Bailey, the George and Abby O’Neill Professor of Economics and Education, and other speakers painted a discouraging picture of developmental education (the term that covers remedial coursework) in community colleges, where as many as 60 percent of new students are required to take remedial reading or math before they can move up to college-level courses. A majority of students who are steered to remedial courses do not take them and instead drop out of community college before they even start. Only 30 percent of remedial students complete their remedial courses, and only 25 percent of community college students earn degrees within six years—a statistic which, if not turned around, could stall or even kill an economic comeback.

Far from serving as a pathway to college, remedial, or developmental coursework “has largely been a barrier to success,” Martha Kanter, U.S. Under Secretary of Education, said in her keynote address. “We’ve seen students just fall out of the system, and we can’t allow that to happen.”

The solution, Kanter said, lies in research being done at Teachers College and elsewhere that can determine what works in developmental education and how to replicate success. “With enrollments bursting at the seams today and so much to accomplish to close the achievement gap, improve academic quality and increase college completion and success in the workforce and in life, research matters more than ever.”

But research is only effective if it is useful to teachers and administrators at community colleges and the high schools that feed them, Kanter said.

Similarly, curriculum is important, she argued, but it must be part of a support structure for students and teachers.

That point was echoed by a second keynote speaker, John Easton, Director of the Institute of Education Sciences, the research and evaluation arm of the U.S. Department of Education.
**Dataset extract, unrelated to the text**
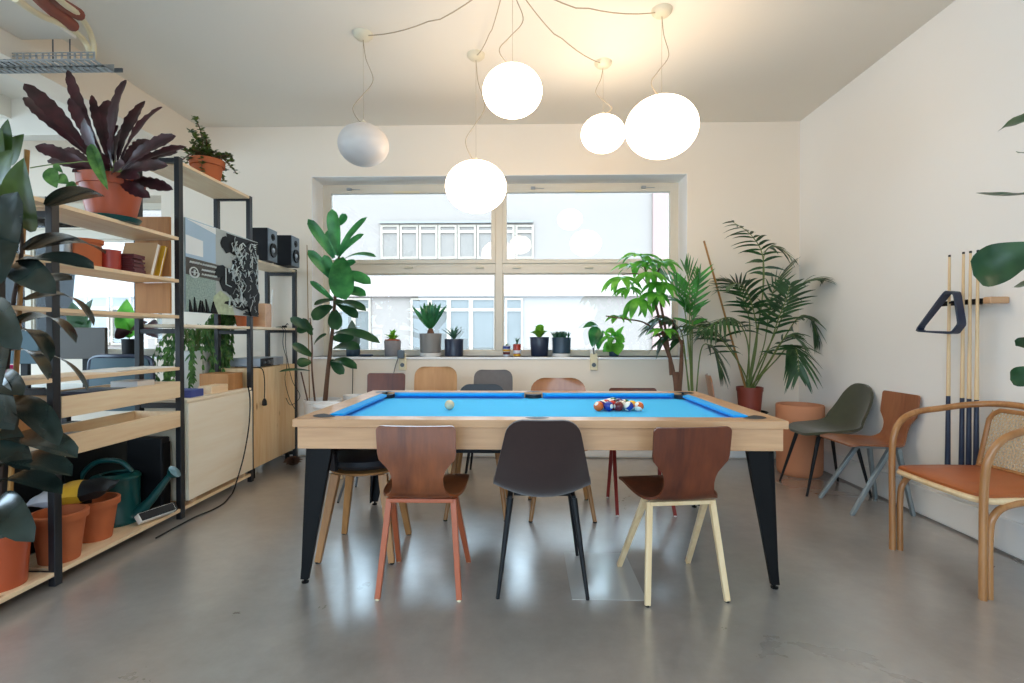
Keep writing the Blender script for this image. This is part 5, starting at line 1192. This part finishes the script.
for pts, r_ in (([(677, 440), (676, 392), (672, 365), (662, 330), (653, 295), (644, 265)], (.02, .007)), ([(671, 375), (668, 345), (660, 300), (656, 280), (662, 262)], (.014, .006)), ([(672, 366), (660, 337), (645, 323), (625, 319), (606, 316)], (.009, .005)), ([(680, 392), (682, 350), (672, 320)], (.014, .006)), ([(653, 295), (640, 275), (622, 275)], (.006, .003)), ([(677, 432), (680, 380), (682, 340)], (.02, .011))):
    st_.tube(bez([(root*0 if False else PY(a, b, Yu)-root) for a, b in pts], 6), r_, 8)
MB().tube(bez([V((0, 0, .21)), PY(677, 420, Yu)-root, PY(677, 391, Yu)-root, PY(676, 372, Yu)-root], 4), [.027, .021], 10).build('trunk', M['bark'], um)
m.build('foliage', M['scheff'], um); st_.build('branch', M['bark'], um)
# palms
def frond(m, st, pts, ll, lw, n=16, start=.35, mat=None, droop=.25, flat=.0):
    path = bez(pts, 10); N = len(path)-1; st.tube(path, [.007, .0025], 6)
    for i in range(n):
        t = start+(1-start)*i/(n-1); p = path[min(N, int(t*N))]; tg = (path[min(N, int(t*N)+1)]-path[max(0, int(t*N)-1)]).normalized()
        sd = tg.cross(V((0, 0, 1)))
        if sd.length < .1: sd = V((1, 0, 0))
        sd.normalize(); up = sd.cross(tg)
        env = math.sin(PI*(.18+.75*(i/(n-1))))**.6
        for s in (-1, 1):
            d = (tg*(.55+.5*i/n)+sd*s*.75+up*.18+V((0, 0, -droop*random.uniform(.4, 1.2)))).normalized()
            l = ll*env*random.uniform(.85, 1.1); mid = p+d*l*.55; tip = p+d*l+V((0, 0, -droop*l*.6)); 
            w = lw*random.uniform(.8, 1.1); wd = d.cross(up).normalized()
            rows = []
            for k in range(6):
                u = k/5; c = p*(1-u)**2+mid*2*u*(1-u)+tip*u*u; hw = w*.5*min(1, u*5+.3)*(1-u**2.5)+.0006
                rows.append([c-wd*hw, c+up*hw*-.25, c+wd*hw])
            m.grid(rows)
Yp = 4.66; q = PY(748, 405, Yp); zp = .4665
pm = potted('kentia_palm', 'large arching palm in a red-brown pot in the right back corner', 'plant', 2.0, Yp, zp, [(0, .006), (.09, .006), (.106, .205), (.111, .205), (.113, .24), (.105, .242), (.102, .22), (0, .22)], M['terrared'], M['soil'], .1, .222)
MB().lathe([(0, 0), (.12, 0), (.155, .02), (.15, .024), (.118, .005), (0, .005)]).build('saucer', M['black'], pm)
root = V(pm.location); m = MB(); st_ = MB()

for pts, ll, lw, n, dr in (
    ([(757, 390, 0), (762, 300, 0), (763, 258, 0), (752, 236, -.1), (733, 222, -.2)], .22, .026, 13, .5),
    ([(757, 390, 0), (762, 300, 0), (764, 256, .02), (775, 246, .0), (793, 258, -.05)], .22, .025, 8, .5),
    ([(758, 390, 0), (772, 340, 0), (790, 300, -.1), (805, 282, -.15), (823, 278, -.2)], .28, .028, 14, .4),
    ([(758, 390, 0), (780, 345, .05), (798, 318, 0), (810, 318, -.05), (817, 336, -.1)], .28, .026, 14, .5),
    ([(756, 392, 0), (757, 340, -.1), (752, 305, -.2), (742, 285, -.3), (729, 285, -.35)], .29, .03, 14, .35),
    ([(755, 392, 0), (748, 345, -.1), (738, 322, -.2), (724, 318, -.3), (706, 330, -.4)], .3, .027, 14, .5),
    ([(754, 392, 0), (740, 365, -.1), (722, 340, -.2), (706, 328, -.25), (688, 325, -.3)], .30, .03, 14, .45),
    ([(757, 392, 0), (768, 350, -.2), (778, 320, -.35), (786, 300, -.45), (790, 285, -.5)], .27, .03, 13, .35),
    ([(758, 392, 0), (776, 360, -.1), (790, 345, -.2), (797, 352, -.3), (799, 372, -.35)], .28, .026, 14, .6),
    ([(755, 392, 0), (735, 355, .1), (715, 330, .1), (700, 318, .1), (683, 326, .1)], .26, .026, 13, .5),
    ([(757, 392, 0), (764, 345, .15), (770, 305, .2), (778, 280, .22), (790, 265, .2)], .3, .03, 12, .2),
    ([(756, 392, 0), (750, 330, .1), (744, 300, .1), (737, 285, .1), (725, 280, .1)], .3, .03, 13, .25),
    ([(757, 392, 0), (767, 365, -.25), (779, 345, -.4), (789, 335, -.45), (800, 340, -.5)], .26, .028, 13, .5)):
    frond(m, st_, [V((random.uniform(-.03, .03), random.uniform(-.03, .03), .21))]+[PY(a, b, Yp+d)-root for a, b, d in pts[1:]], ll, lw, n, .38, None, dr)
m.clamp(root).build('foliage', M['palm'], pm, ang=80); st_.clamp(root).build('stem', M['greenstem'], pm)
MB().tube([V((-.04, -.02, .215)), PY(704, 241, Yp+.1)-root], .009, 8).build('support_stake', M['bamboo'], pm)
# second palm behind the umbrella plant
Yq = 4.62
p2 = potted('fan_palm', 'bright narrow bladed palm between the umbrella plant and the kentia', 'plant', 1.50, Yq, 0, [(0, 0), (.09, 0), (.115, .22), (.12, .22), (.12, .25), (.112, .25), (.11, .23), (0, .23)], M['greypot'], M['soil'], .108, .232)
root = V(p2.location); m = MB(); st_ = MB(); m2 = MB()
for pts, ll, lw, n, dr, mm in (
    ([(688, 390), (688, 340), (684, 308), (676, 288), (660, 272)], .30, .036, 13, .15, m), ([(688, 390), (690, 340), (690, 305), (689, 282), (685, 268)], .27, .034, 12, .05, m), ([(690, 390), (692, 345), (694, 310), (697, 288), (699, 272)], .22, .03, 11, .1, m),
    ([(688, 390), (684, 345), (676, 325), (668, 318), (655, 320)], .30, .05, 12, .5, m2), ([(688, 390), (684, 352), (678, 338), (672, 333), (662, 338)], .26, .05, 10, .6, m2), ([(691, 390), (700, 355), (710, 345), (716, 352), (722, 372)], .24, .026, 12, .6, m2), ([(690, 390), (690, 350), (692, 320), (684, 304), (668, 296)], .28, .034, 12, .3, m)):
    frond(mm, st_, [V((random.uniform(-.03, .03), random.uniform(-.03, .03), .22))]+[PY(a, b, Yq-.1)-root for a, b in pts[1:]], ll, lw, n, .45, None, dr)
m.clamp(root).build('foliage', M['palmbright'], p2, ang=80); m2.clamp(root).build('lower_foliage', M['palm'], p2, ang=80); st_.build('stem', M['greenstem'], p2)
# terracotta planter in the corner
q = PZ(798, 475, 0)
o = MB().lathe([(0, 0), (.155, 0), (.17, .015), (.176, .05), (.176, .44), (.181, .45), (.183, .46), (.183, .575), (.178, .585), (.157, .585), (.152, .57), (.152, .40), (0, .40)], seg=48).build('terracotta_planter', M['terrabig']); o.location = (2.315, 4.42, .0); tag(o, 'large empty terracotta planter with a thick rim beside the olive chair', 'planter')
# foreground fig, leaves entering from the right edge
Yg = 2.05; gx = 2.32
ff = potted('fiddle_leaf_fig', 'fiddle leaf plant reaching in from the right edge with big dark leaves', 'plant', gx, 1.62, 0, [(0, 0), (.14, 0), (.17, .28), (.18, .28), (.18, .32), (.17, .32), (.165, .29), (0, .29)], M['whitepot'], M['soil'], .16, .292)
root = V(ff.location); m = MB(); st_ = MB()
tr2 = bez([V((0, 0, .29)), V((-.02, .05, .8)), V((-.02, .1, 1.3)), V((-.05, .08, 1.8)), V((-.03, .1, 2.1))], 8)
st_.tube(tr2, [.018, .008], 8)
px_leaves(m, root, [(1042, 248, 1.8, 974, 276, 1.97, .19, (-.25, -1, .35), .1), (1046, 190, 1.8, 976, 193, 1.95, .10, (0, -.45, 1), -.08), (1044, 118, 1.8, 1000, 130, 1.92, .13, (-.1, -1, .5), .08), (1048, 345, 1.8, 1016, 346, 1.95, .08, (0, -1, .3), .05), (1048, 372, 1.8, 1010, 379, 1.9, .09, (0, -1, .3), .05), (1050, 286, 1.8, 1014, 287, 1.9, .09, (0, -1, .4), .1), (1045, 160, 1.75, 1018, 153, 1.85, .07, (0, -.8, .5), .05), (1060, 230, 1.8, 1080, 300, 1.7, .16, (0, -.8, .5), .05), (1060, 180, 1.8, 1090, 120, 1.7, .16, (0, -.8, .5), .05), (1060, 330, 1.8, 1090, 370, 1.7, .16, (0, -.8, .5), .05)], 'fiddle', .02)
m.build('foliage', M['fiddledark'], ff); st_.build('trunk', M['bark'], ff)
for a, b in (((1050, 262), 1.75), ((1046, 196), 1.8), ((1040, 128), 1.8), ((1048, 372), 1.8), ((1050, 345), 1.8), ((1052, 285), 1.8), ((1045, 160), 1.75)):
    e = PY(a[0], a[1], b)-root; k = min(tr2, key=lambda p: abs(p.z-e.z+.06)); MB().tube([k, e], .004, 6).build('leaf_stalk', M['greenstem'], ff)

# ------------------------------------------------------------------ light
SKY = 2.9
w = bpy.data.worlds.new('World'); sc.world = w; w.use_nodes = True
bg = w.node_tree.nodes['Background']; bg.inputs['Color'].default_value = (.60, .81, 1.0, 1)
_n = w.node_tree.nodes; _l = w.node_tree.links
_tc = _n.new('ShaderNodeTexCoord'); _sp = _n.new('ShaderNodeSeparateXYZ'); _mr = _n.new('ShaderNodeMapRange')
_l.new(_tc.outputs['Generated'], _sp.inputs[0]); _l.new(_sp.outputs['Z'], _mr.inputs[0])
_mr.inputs[1].default_value = 0; _mr.inputs[2].default_value = 1; _mr.inputs[3].default_value = SKY; _mr.inputs[4].default_value = SKY*4.6
_l.new(_mr.outputs[0], bg.inputs['Strength'])
def portal(name, x0, x1, z0, z1, Y, toward):
    l = bpy.data.lights.new(name, 'AREA'); l.shape = 'RECTANGLE'; l.size = x1-x0; l.size_y = z1-z0; l.cycles.is_portal = True
    o = bpy.data.objects.new(name, l); col.objects.link(o); o.location = ((x0+x1)/2, Y, (z0+z1)/2); o.rotation_euler = (-PI/2 if toward < 0 else PI/2, 0, 0)
    return o
portal('window_daylight', wx0, wx1, wz0, wz1, YB+.5, -1)
portal('next_window_daylight', w2x0, w2x1, w2z0, w2z1, YB+.5, -1)
_p = portal('added_side_portal', ly0, ly1, lz0, lz1, 0, 1); _p.location = (XLL-.25, (ly0+ly1)/2, (lz0+lz1)/2); _p.rotation_euler = (0, -PI/2, 0); _p.data.size, _p.data.size_y = lz1-lz0, ly1-ly0  # portal of the added far-left opening
portal('added_front_portal', fx0, fx1, fz0, fz1, YF-.25, 1)  # portal of the added opening behind the camera
vs = sc.view_settings; vs.view_transform = 'Standard'; vs.look = 'None'; vs.gamma = 1; vs.exposure = 0.55; vs.use_curve_mapping = False
sc.cycles.max_bounces = 10; sc.cycles.diffuse_bounces = 6; sc.cycles.glossy_bounces = 4; sc.cycles.transparent_max_bounces = 12; sc.cycles.sample_clamp_indirect = 8; sc.cycles.caustics_reflective = False; sc.cycles.caustics_refractive = False
sc.cycles.use_denoising = True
Easton said the solution to ineffective developmental education lies not just in better programs but in fostering learning communities that support both students and teachers. And despite a trend in some circles of blaming teachers for the failure of schools, Easton said research on “what constitutes quality teaching, how to identify it and how better to train teachers, remains pretty thin.”

Schools and colleges need to be “learning organizations that value strong leadership; encourage and support innovation; use data for continuous improvement; hire good teachers and then support and develop them and encourage their collaborative efforts; make good programmatic decisions; and constantly tweak, refine and fix these programs as they need them,” Easton concluded.
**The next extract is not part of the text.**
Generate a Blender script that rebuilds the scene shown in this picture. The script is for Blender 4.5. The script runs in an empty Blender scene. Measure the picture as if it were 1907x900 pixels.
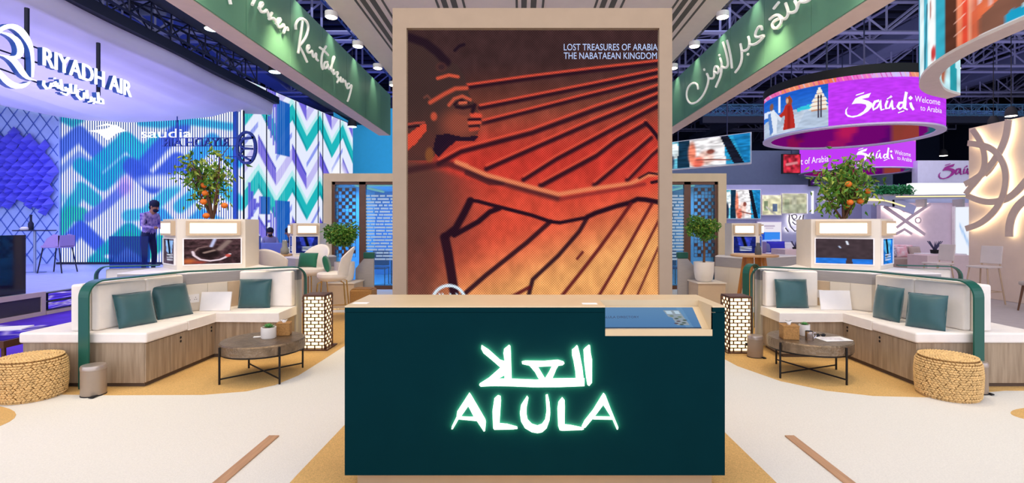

The conference, which was attended by higher education researchers, community college practitioners and labor and education policymakers, featured discussion about which developmental education programs have been successful, and what the focus of future efforts should be. There was general agreement on the need to better align high school instruction with college curriculum, and on the importance of summer bridge programs, learning communities, and supplemental instruction. Discussion also focused on pedagogical research and classroom strategies, including context-based literacy instruction and alternative pathways from developmental math to statistics.

Bailey moderated a closing panel discussion with James Applegate of the Lumina Foundation, Ann Person of the Gates Foundation, and Kay McClenney, Director of the Center for Community College Engagement. The panelists agreed that much work lies ahead to improve developmental education and stressed the need to focus less on access to higher education, as has been the practice for decades, and more on outcomes such as completion and success, with special attention to low-income and under-represented students.

McClenney said she “took hope in the fact that we did get to a focus on quality teaching and the notion that teaching matters. Just try getting to higher graduation rates with high-quality degrees without attending to what goes on in classrooms between teachers and students.”